I’m not being flip. Okay a little flip, but I don’t think he’s wrong. I’ll stipulate that there can be meaning in all those options. I personally can’t care about most of them. It’s why I only drove back to Detroit twice in decades. I can’t stand to drive eleven hours–twenty-two round trip–when I can fly in seventy minutes. I care about being there not getting there.

“Wait, Doc!” you say. “Look out the window will you?”

And to you I say, “have you ever driven on the Ohio Turnpike? Nothing to see here. Move along.” Yes, I have patience issues. I want to be there more than get there.

People have their things. People really enjoy the art and craft of serial-remodeling, either the same house or flipping houses. People like to shop shop shop for the best antique or best bargain or best find. People tinker with their cars inside and out, sometimes spending more time on the detailing than on driving.

I’m not immune.

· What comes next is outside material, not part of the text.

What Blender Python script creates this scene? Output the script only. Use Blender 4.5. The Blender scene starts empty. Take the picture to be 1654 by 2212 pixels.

I would rather start a meal from scratch–selecting, washing, cutting and roasting or sautéeing vegetables; whisking the mustard into the oil and lemon juice for a vinaigrette; flipping a steak continuously in a red hot cast iron skillet and basting it with butter. Some call me crazed to perform cooking feats at the end of a workday. But this journey, from kitchen to table, is as important to me as the destination, from fork to lips.

I don’t know why some journeys have meaning to some and not to others. Why the selection of a pecan over a walnut floor stain defines peace for one person and elicits indifference in another? Why having flowers in my house is important to me, but arranging them is not?

When I was thinking about being a destination person and not a journey person, I realized that I was wrong. We are all on our own meta-journey that is made up of mini-journeys and side destinations along the way.  This greatest journey has a destination, too. The destination none of us will avoid, but most of us are not anxious to see.

I’m working on enjoying my overall journey on my own path until it’s natural end. There’s nothing else.